> _EXERCISE PROMPT_
Skip the pictures and quote all of the lines exactly.

-=-=-=-=-

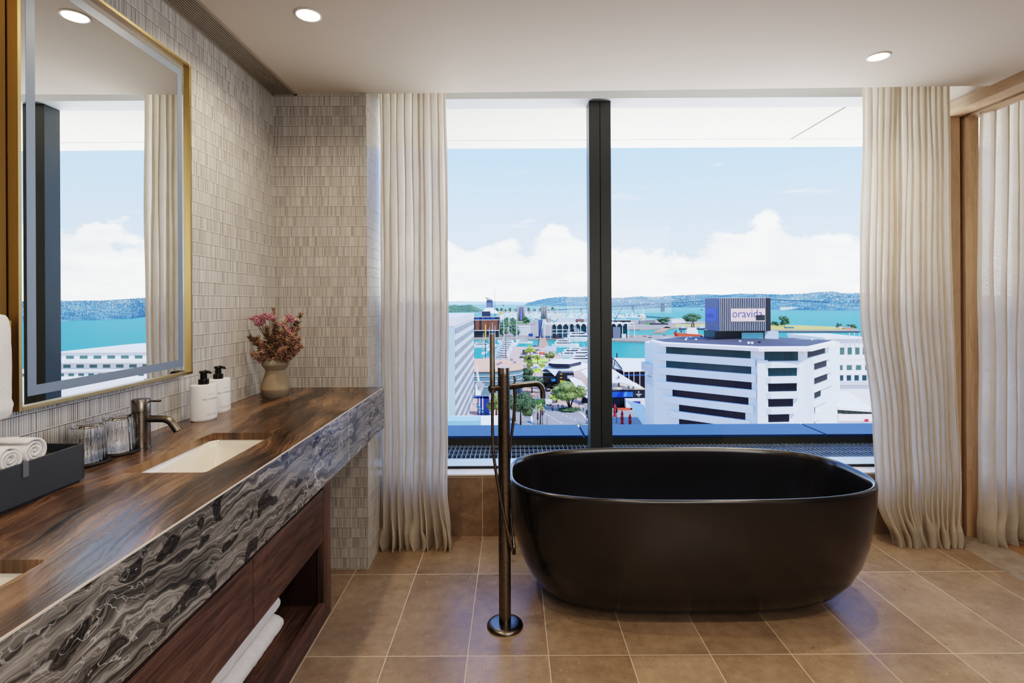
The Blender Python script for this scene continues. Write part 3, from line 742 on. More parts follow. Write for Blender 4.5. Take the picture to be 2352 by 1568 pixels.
def blossom(heads, label, mats, seed):
    rr = random.Random(seed); b = Vector((vx, vy, ZCT + .12)); t = thing('dried_blossom', label, 'dried flower', b, None)
    c0 = P(heads[0][0], heads[0][1], vy)
    m = MB(); m.tube([b, (b + c0) / 2 + Vector((0, 0, .02)), c0], .0014, 6)
    for h in heads[1:]: m.tube([(b + c0) / 2 + Vector((0, 0, .02)), P(h[0], h[1], vy)], .001, 5)
    m.build('stem', M_STEM, t)
    for k, (px, py, r, n) in enumerate(heads):
        m = MB(); m.sm = True; c = P(px, py, vy - .02)
        for i in range(int(n)):
            d = Vector((rr.gauss(0, 1), rr.gauss(0, 1), rr.gauss(0, .7))).normalized() * r * rr.uniform(.55, 1.)
            m.ball(c + d, rr.uniform(.0022, .0036), 6, 4)
        m.build('florets', mats[k % 2], t)
blossom([(597, 737, 0.0221, 135), (586, 730, 0.0156, 75), (607, 726, 0.0208, 120), (577, 731, 0.0091, 33), (622, 728, 0.0169, 90), (592, 744, 0.0143, 60), (628, 730, 0.0117, 45)], 'deep pink dried blossom head at the left of the vase', (M_PINK, M_PINK), 3)
blossom([(655, 736, 0.0195, 120), (663, 728, 0.0169, 90), (650, 745, 0.0156, 75), (672, 736, 0.0143, 66), (682, 733, 0.0104, 36), (640, 746, 0.0104, 36)], 'peach and pink dried blossom head at the right of the vase', (M_PEACH, M_PINK), 4)
blossom([(662, 760, 0.0117, 51), (657, 752, 0.0117, 45), (665, 767, 0.0091, 30)], 'small drooping pink blossom below the peach one', (M_PINK, M_PINK), 5)

# mirror, brass panel, towel rail, hand towel
XM = -1.130; my0, my1, mz0, mz1 = 1.224, 1.891, 1.063, 2.150; fw = .0095
t = thing('wall_mirror', 'tall brass framed mirror with a frosted light band above the basin', 'mirror', (XL, (my0 + my1) / 2, mz0))
m = MB(); m.box(XL + .001, XM + .002, my0, my0 + fw, mz0, mz1); m.box(XL + .001, XM + .002, my1 - fw, my1, mz0, mz1); m.box(XL + .001, XM + .002, my0 + fw, my1 - fw, mz0, mz0 + fw); m.box(XL + .001, XM + .002, my0 + fw, my1 - fw, mz1 - fw, mz1)
bev(m.build('frame', M_BRASS, t), .0008)
m = MB(); m.box(XL + .001, XM - .010, my0 + fw, my1 - fw, mz0 + fw, mz1 - fw); m.build('glass', M_MIRROR, t)
m = MB(); a0, a1, c0, c1, bw, xf = 1.2584, 1.854, 1.0925, 2.117, .0242, XM - .0097
def fb(y0, y1, z0, z1): m.quad((xf, y0, z0), (xf, y1, z0), (xf, y1, z1), (xf, y0, z1))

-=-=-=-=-

> _WRITTEN ANSWER_
The Blender Python script for this scene continues. Write part 3, from line 742 on. More parts follow. Write for Blender 4.5. Take the picture to be 2352 by 1568 pixels.
def blossom(heads, label, mats, seed):
    rr = random.Random(seed); b = Vector((vx, vy, ZCT + .12)); t = thing('dried_blossom', label, 'dried flower', b, None)
    c0 = P(heads[0][0], heads[0][1], vy)
    m = MB(); m.tube([b, (b + c0) / 2 + Vector((0, 0, .02)), c0], .0014, 6)
    for h in heads[1:]: m.tube([(b + c0) / 2 + Vector((0, 0, .02)), P(h[0], h[1], vy)], .001, 5)
    m.build('stem', M_STEM, t)
    for k, (px, py, r, n) in enumerate(heads):
        m = MB(); m.sm = True; c = P(px, py, vy - .02)
        for i in range(int(n)):
            d = Vector((rr.gauss(0, 1), rr.gauss(0, 1), rr.gauss(0, .7))).normalized() * r * rr.uniform(.55, 1.)
            m.ball(c + d, rr.uniform(.0022, .0036), 6, 4)
        m.build('florets', mats[k % 2], t)
blossom([(597, 737, 0.0221, 135), (586, 730, 0.0156, 75), (607, 726, 0.0208, 120), (577, 731, 0.0091, 33), (622, 728, 0.0169, 90), (592, 744, 0.0143, 60), (628, 730, 0.0117, 45)], 'deep pink dried blossom head at the left of the vase', (M_PINK, M_PINK), 3)
blossom([(655, 736, 0.0195, 120), (663, 728, 0.0169, 90), (650, 745, 0.0156, 75), (672, 736, 0.0143, 66), (682, 733, 0.0104, 36), (640, 746, 0.0104, 36)], 'peach and pink dried blossom head at the right of the vase', (M_PEACH, M_PINK), 4)
blossom([(662, 760, 0.0117, 51), (657, 752, 0.0117, 45), (665, 767, 0.0091, 30)], 'small drooping pink blossom below the peach one', (M_PINK, M_PINK), 5)

# mirror, brass panel, towel rail, hand towel
XM = -1.130; my0, my1, mz0, mz1 = 1.224, 1.891, 1.063, 2.150; fw = .0095
t = thing('wall_mirror', 'tall brass framed mirror with a frosted light band above the basin', 'mirror', (XL, (my0 + my1) / 2, mz0))
m = MB(); m.box(XL + .001, XM + .002, my0, my0 + fw, mz0, mz1); m.box(XL + .001, XM + .002, my1 - fw, my1, mz0, mz1); m.box(XL + .001, XM + .002, my0 + fw, my1 - fw, mz0, mz0 + fw); m.box(XL + .001, XM + .002, my0 + fw, my1 - fw, mz1 - fw, mz1)
bev(m.build('frame', M_BRASS, t), .0008)
m = MB(); m.box(XL + .001, XM - .010, my0 + fw, my1 - fw, mz0 + fw, mz1 - fw); m.build('glass', M_MIRROR, t)
m = MB(); a0, a1, c0, c1, bw, xf = 1.2584, 1.854, 1.0925, 2.117, .0242, XM - .0097
def fb(y0, y1, z0, z1): m.quad((xf, y0, z0), (xf, y1, z0), (xf, y1, z1), (xf, y0, z1))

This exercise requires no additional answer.